Il Canto delle Sirene
di: Vincenzo Guarracino
"Sfuggire in pria delle Sirene il verde
prato e la voce dilettosa ingiunge.
Vuole ch'io l'oda io sol: ma voi diritto
me della nave albere legate
con funi sì, ch'io dar non possa un crollo;
e dove di slegarsi io vi pregassi
pur con le ciglia, e comandassi, voi
le ritorte doppiatemi ed i lacci".
E' Ulisse che, avvertito da Circe del rischio che
corre nel prestare ascolto al canto delle Sirene, raccomanda il da
farsi ai suoi marinai. Non vuole, non sa rinunciare ad un ascolto
che lo tenta, all'incontro necessario con una melodia che non si colloca
in un luogo già visto, ma piuttosto promette una felicità
singolare, un'esperienza da accettare e perseguire, lungo un sentiero
che porta in un nessun dove, frastornato di echi e interruzioni, di
incantamenti visivi e sonori, nel marezzo iridescente delle onde.
Un canto disumano, secondo alcuni: l'eco sommessa e rifratta di una
voce estranea all'uomo e tale da ridestare un desiderio irresistibile
in chi l'ascolti di immergersi e dolcemente naufragarvi.
Secondo altri, invece, un canto umano, troppo umano, amaro e terribile
per difetto: voce del tempo, di una quotidianità mai prima
sospettata nel suo grigiore, e perciò fatale nell'atto di specchiarvisi
e riconoscervisi.
Accettare il primo equivale a pensare l'incontro con l'immaginario
come un'esperienza di verità: l'entrata in un racconto interminabile,
in una historia sui da cui si esce trasformati, in cui "ritorte"
e "lacci" stanno per le parole attraverso cui, con moto imprevedibile,
si vive scrivendosi intorno all' "albero", all'omphalos del
proprio sogno essenziale.
L'altro, invece, più prosaico e prevedibile, si fonda sul carattere
dell' "uomo di multiforme ingegno", sull'astuzia del prode re di Itaca,
tessitore infaticabile di inganni, nell'atto in cui, mentre si dispone
all'ascolto legato all'albero maestro, fa otturare con la cera le
orecchie dei marinai onde non siano attirati dal canto delle Sirene,
costeggiando il "prato" fiorito da cui si leva il loro canto di fascinazione
e di morte; nient'altro che un espediente, una bugia molto meschina,
per privarli di un ascolto, che avrebbe avuto su quei "bruti" il potere
di cambiarne radicalmente la vita.
Ecco, è nella scelta di una delle due ipotesi che si gioca
il destino di ogni scrittore all'inizio della sua rotta solitaria:
sfidare l'immensità navigabile della pagina, accettandone la
disponibilità richiesta senza illusioni e pretese, oppure attrezzandosi
alla menzogna di uno scialbo convegno col proprio Doppio.

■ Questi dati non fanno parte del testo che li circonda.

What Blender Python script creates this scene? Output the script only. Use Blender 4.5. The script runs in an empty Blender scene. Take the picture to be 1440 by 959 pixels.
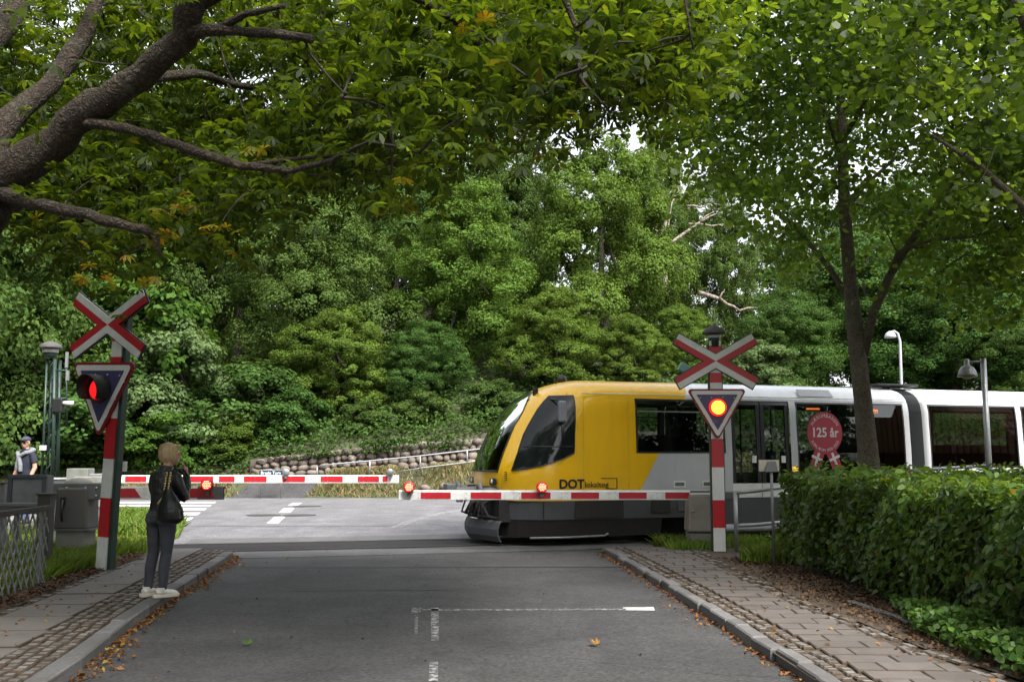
import bpy, bmesh, math, random
import numpy as np
from mathutils import Vector, Matrix
R = math.radians
C = bpy.context.scene.collection
sc = bpy.context.scene

# ------------------------------------------------------------------ camera, sky, sun, exposure
PITCH = math.atan(160.5/1400.0)
cam = bpy.data.objects.new('camera', bpy.data.cameras.new('camera'))
C.objects.link(cam)
cam.data.lens = 35.0; cam.data.sensor_width = 36.0
cam.data.clip_start = 0.1; cam.data.clip_end = 3000
cam.location = (0, 0, 1.7); cam.rotation_euler = (R(90)+PITCH, 0, 0)
sc.camera = cam

SUN_EL, SUN_AZ = R(52), R(150)          # azimuth clockwise from +Y: behind the camera, to the right
wd = bpy.data.worlds.new('World'); sc.world = wd; wd.use_nodes = True
nt = wd.node_tree; bg = nt.nodes['Background']
sky = nt.nodes.new('ShaderNodeTexSky'); sky.sky_type = 'NISHITA'; sky.sun_disc = False
sky.sun_elevation = SUN_EL; sky.sun_rotation = SUN_AZ; sky.dust_density = 3.0; sky.air_density = 1.0
hs = nt.nodes.new('ShaderNodeHueSaturation'); hs.inputs['Saturation'].default_value = 0.22
hs.inputs['Value'].default_value = 1.3
nt.links.new(sky.outputs[0], hs.inputs['Color']); nt.links.new(hs.outputs[0], bg.inputs['Color'])
bg.inputs['Strength'].default_value = 0.15
sun = bpy.data.objects.new('sun', bpy.data.lights.new('sun', 'SUN')); C.objects.link(sun)
sun.data.energy = 3.0; sun.data.angle = R(14); sun.data.color = (1.0, 0.96, 0.9)
sd = Vector((math.sin(SUN_AZ)*math.cos(SUN_EL), math.cos(SUN_AZ)*math.cos(SUN_EL), math.sin(SUN_EL)))
sun.rotation_euler = sd.to_track_quat('Z', 'Y').to_euler()
sc.view_settings.view_transform = 'Standard'; sc.view_settings.look = 'None'
sc.view_settings.gamma = 1.0; sc.view_settings.exposure = 1.32
sc.render.engine = 'CYCLES'
sc.cycles.max_bounces = 7; sc.cycles.diffuse_bounces = 4; sc.cycles.glossy_bounces = 3
sc.cycles.transmission_bounces = 5; sc.cycles.transparent_max_bounces = 10
sc.cycles.use_denoising = True; sc.cycles.sample_clamp_indirect = 6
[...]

Visionarietà e realismo: nel primo come nel secondo caso l'esito
può essere fatale: ci si perde. Le Sirene, il simbolo di una
felicità sconosciuta e senza nome, non risparmiano. Giunte
quanto gli antichi araldicamente fissavano nella loro figura: vorant
quos vocant, "divorano quelli che invitano", in ogni caso, che
abbiano accettato o rifiutato il loro richiamo.